Há portanto a necessidade da guerra e com ela a necessidade de se criar sempre novos rivais. É aqui que um filme como O Vento e o Leão se distância muito do noticiário da CNN. Porque há da parte de Milius uma necessidade de ter o respeito do adversário. Por mais que o contexto da Guerra Fria, e com ele um inegável nacionalismo extremado, estejam presentes nestes filmes, eles vem junto com a admissão quase a contra gosto, de que há sempre algo de nobre, de digno naquele que se encontra do outro lado do campo de batalha. Melvin Purvis não seria grande para Milius, caso ele tivesse sido responsável apenas por caçar Baby Face Nelson. Da mesma forma, o grande dilema de Teddy Roosevelt em O Vento e o Leão é justamente que ele (o vento) acaba por nutrir simpatia pelo bárbaro Raisuli (o leão). Mais do que isso não deixa de vê-lo de certa forma como um igual já que reconhece neste outro as mesmas qualidades que tanto ele, Roosevelt quanto Milius crê como essenciais.

Talvez seja por isso que há uma virada pesada nos filmes de Milius a partir da década de 80 (com a possível exceção de Uma Vida de Rei). Os filmes deste período parecem vir acompanhado de um senso de que já não há causas que justifiquem o heroísmo de outrora. James Earl Jones em Conan, o bárbaro ou os russos em Amanhecer Violento já não parecem tão dignos de respeito quanto o Raisuli.

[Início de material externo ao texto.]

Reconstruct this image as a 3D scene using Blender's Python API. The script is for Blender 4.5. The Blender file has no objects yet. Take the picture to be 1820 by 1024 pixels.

O resultado disso que há, por um fim, uma sensação de heroísmo vazio nesses filmes. O fim de Conan é bem menos triunfal do que aparentemente deveria ser.

O caso de Amanhecer Violento é ainda mais interessante, apesar de o filme ser bastante desigual com certos problemas de realização não encontrados em outros trabalhos do cineasta. O filme é menos a fantasia de vingança que o tornou infame, do que uma reflexão sobre a figura do herói caído pego em seu momento de derrota. A premissa é uma das mais ridículas já filmadas, a União Soviética invade os EUA de surpresa e dá inicio a III Guerra Mundial tomando (com o apoio dos cubanos) a maior parte do meio oeste e um grupo de adolescentes que escapa para as montanhas monta uma milícia de resistência. Há uma sensação de vazio passando por cada uma das pequenas vitórias da milícia, um reconhecimento de que se trata de um esforço inútil e que cedo ou tarde o imensamente superior poderio bélico do adversário vai supera-los. Há ecos de um Vietnã as avessas e um grande senso de melancolia. Enquanto a ação avança se reduz cada vez mais a diferença entre a milícia e os russos, ao ponto de no final eles se vestirem com vestimentas roubadas de soldados assassinados. No fim não há vitória e a única marca de heroísmo é a resistência. Em Intruder A-6, onde pilotos americanos se vêem arriscando-se em bombardeios que eles sabem não ter função nenhuma, não há mais nem isso (apesar do diretor desconsiderar o filme que aparentemente foi todo remontado pelo estúdio). Ou melhor há, mas o heroísmo para Milius em 91, já poderia se realizar apenas de forma não-oficial, no descumprir das ordens.